Chris Lehane, a Democratic activist who is organizing the campaign to block the measure, said of the Andrade e-mail: “It sounds like something that the Federal Election Commission and Department of Justice will be very interested in seeing.”

It seems the best defense that the Giuliani campaign initiative backers have to offer is that they are only breaking the spirit of the law, not the letter. The Giuliani campaign is not officially associated with, or coordinating, the ballot initiative.

However, the fact of the matter is that the stakes are perceived to be high enough that if violating the letter of the law — and risking fines and jail time — is what it would take to give the ballot initiative a sporting chance of passing, Republican foot-soldiers willing to do the needful would emerge.

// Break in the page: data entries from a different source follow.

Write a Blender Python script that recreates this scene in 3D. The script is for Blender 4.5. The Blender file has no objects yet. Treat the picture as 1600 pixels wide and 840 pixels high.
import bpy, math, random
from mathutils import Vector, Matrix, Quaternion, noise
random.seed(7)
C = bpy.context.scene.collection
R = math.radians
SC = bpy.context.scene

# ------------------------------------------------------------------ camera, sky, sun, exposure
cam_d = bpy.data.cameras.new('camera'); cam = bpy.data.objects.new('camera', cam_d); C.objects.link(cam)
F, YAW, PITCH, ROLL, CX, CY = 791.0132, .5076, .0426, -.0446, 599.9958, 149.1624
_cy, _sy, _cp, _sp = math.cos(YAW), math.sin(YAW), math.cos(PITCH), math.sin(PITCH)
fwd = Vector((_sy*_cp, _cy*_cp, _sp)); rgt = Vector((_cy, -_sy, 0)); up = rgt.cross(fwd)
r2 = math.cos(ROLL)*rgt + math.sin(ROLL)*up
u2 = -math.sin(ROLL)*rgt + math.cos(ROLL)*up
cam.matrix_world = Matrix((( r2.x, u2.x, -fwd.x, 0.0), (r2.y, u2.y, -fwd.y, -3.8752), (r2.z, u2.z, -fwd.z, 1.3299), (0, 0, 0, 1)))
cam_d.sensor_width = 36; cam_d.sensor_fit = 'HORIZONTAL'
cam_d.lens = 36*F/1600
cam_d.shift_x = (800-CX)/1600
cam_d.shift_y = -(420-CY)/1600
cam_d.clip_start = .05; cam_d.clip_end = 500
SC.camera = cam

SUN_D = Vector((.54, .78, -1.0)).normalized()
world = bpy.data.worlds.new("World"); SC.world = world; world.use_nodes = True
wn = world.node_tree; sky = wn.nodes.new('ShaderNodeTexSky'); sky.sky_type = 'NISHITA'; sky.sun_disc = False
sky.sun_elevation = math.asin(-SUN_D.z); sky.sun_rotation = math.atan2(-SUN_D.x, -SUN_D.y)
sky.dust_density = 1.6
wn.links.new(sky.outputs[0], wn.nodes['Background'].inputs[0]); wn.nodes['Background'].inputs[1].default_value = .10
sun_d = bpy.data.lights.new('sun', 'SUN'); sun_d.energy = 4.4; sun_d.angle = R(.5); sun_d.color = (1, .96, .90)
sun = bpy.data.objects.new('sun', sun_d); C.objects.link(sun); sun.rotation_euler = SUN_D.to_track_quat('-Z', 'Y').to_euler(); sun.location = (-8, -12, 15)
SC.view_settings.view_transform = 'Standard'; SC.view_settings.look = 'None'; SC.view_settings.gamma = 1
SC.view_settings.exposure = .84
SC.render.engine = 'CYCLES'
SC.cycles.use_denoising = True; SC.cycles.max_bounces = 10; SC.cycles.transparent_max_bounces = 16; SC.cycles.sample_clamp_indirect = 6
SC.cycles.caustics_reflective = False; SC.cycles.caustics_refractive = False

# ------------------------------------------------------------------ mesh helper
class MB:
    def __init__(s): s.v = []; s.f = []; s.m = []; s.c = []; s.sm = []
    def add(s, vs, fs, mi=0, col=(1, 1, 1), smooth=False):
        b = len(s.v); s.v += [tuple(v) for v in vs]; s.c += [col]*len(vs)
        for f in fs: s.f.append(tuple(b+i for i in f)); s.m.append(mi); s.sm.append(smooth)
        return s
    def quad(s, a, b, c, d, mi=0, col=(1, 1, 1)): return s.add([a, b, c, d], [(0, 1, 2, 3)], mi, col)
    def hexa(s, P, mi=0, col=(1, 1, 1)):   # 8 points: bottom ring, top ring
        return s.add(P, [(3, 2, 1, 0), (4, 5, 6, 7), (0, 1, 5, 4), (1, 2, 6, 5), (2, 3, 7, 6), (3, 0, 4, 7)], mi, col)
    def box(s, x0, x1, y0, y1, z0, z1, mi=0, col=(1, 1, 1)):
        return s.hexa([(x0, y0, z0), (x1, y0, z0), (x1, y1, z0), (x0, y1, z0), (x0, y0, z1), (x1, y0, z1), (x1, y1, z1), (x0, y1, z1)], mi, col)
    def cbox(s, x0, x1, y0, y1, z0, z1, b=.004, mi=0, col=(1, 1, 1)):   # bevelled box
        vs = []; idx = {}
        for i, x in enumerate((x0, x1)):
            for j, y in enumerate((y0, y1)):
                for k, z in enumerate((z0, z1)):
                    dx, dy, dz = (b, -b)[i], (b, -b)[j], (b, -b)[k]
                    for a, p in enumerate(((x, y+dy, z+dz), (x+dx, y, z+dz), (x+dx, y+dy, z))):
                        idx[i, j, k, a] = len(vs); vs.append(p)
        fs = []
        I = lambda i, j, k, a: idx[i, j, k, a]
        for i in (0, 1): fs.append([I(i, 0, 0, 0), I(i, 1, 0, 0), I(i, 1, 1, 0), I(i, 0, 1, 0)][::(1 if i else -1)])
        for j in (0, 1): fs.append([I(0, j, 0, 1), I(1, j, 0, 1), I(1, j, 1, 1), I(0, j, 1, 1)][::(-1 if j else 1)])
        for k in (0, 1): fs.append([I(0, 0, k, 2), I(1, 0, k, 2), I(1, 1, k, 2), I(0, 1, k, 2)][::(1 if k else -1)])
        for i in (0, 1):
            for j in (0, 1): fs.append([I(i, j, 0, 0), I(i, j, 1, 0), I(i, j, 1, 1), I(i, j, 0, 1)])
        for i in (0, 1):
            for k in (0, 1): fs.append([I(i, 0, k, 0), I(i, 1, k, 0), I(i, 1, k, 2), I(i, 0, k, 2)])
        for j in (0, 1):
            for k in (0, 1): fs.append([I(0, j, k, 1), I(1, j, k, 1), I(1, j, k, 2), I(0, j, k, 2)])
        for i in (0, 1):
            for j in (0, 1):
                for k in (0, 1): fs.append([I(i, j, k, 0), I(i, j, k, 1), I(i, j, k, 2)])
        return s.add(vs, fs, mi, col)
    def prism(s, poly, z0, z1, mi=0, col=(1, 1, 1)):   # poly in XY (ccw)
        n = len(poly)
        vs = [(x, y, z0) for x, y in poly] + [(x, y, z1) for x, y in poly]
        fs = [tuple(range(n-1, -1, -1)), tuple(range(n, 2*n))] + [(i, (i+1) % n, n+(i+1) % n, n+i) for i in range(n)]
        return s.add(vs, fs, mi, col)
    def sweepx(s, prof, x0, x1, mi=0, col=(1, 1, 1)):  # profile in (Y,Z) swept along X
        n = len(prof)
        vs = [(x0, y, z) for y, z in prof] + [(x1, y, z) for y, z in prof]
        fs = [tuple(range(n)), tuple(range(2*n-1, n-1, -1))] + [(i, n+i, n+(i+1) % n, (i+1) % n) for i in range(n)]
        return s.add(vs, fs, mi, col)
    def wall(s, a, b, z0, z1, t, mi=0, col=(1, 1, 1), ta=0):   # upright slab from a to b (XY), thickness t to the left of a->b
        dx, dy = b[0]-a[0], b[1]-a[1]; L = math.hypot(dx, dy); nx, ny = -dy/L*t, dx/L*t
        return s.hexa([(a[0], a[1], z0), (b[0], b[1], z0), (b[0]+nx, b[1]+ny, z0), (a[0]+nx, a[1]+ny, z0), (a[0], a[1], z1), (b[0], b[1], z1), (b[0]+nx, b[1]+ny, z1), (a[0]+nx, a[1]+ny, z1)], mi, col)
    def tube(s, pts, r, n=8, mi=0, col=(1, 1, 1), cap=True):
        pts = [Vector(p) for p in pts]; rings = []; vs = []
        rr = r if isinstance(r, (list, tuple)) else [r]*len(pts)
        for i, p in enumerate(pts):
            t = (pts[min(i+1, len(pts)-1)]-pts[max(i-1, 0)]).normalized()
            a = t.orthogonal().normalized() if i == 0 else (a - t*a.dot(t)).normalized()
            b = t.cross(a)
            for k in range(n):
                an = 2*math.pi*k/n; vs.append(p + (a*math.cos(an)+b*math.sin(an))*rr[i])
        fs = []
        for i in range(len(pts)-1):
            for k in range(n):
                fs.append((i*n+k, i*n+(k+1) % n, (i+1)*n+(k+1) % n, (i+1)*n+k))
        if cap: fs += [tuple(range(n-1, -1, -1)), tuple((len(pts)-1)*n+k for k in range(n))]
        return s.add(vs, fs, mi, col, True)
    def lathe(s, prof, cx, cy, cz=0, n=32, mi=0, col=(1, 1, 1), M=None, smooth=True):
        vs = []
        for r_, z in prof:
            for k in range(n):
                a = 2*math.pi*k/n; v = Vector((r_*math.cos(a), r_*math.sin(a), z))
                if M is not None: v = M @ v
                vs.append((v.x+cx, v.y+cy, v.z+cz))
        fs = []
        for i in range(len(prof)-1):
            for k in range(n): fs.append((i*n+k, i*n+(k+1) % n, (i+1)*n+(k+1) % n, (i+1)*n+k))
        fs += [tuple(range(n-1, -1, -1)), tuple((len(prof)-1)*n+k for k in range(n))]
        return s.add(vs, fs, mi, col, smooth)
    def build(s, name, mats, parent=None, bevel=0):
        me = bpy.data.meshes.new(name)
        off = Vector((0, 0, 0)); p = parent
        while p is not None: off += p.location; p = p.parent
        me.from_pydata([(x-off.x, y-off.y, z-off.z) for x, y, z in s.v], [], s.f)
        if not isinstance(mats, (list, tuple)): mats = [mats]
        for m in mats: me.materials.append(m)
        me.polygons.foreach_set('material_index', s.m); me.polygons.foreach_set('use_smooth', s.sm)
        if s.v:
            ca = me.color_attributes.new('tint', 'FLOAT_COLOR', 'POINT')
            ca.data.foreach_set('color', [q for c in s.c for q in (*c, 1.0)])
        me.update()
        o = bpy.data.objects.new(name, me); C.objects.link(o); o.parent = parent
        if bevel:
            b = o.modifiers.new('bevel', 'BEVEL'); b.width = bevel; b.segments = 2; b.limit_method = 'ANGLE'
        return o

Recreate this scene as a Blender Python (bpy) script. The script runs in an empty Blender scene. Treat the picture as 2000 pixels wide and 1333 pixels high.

We invite stunts like these by having such thoroughly ineffectual election laws.

Even in what we are used to regarding as backward countries, they recognize that penalties for violating election law have to be extreme, because the idea must be to make sure no one violates the law. Prosecuting violators, and making them pay what they regard as a small price for successful election tampering, doesn’t help a whole lot.

In India, for example, back in the day when they were really quite backward, when prime minister Indira Gandhi was convicted of a relatively minor election offense, she would have been forced to relinquish office. That’s when she decided to suspend democracy instead, and declared the equivalent of martial law.

Any and all violations must invalidate your election if you end up winning. That’s the only mechanism that has any hope of keeping elections relatively clean.

What we do is we simply offer crooked politicians a price list for election tampering. And that’s why you get stuff like the phone jamming scandal in the 2002 New Hampshire Senate election.

Crooked politicians have repeatedly shown that they find the current price list to be quite a bargain.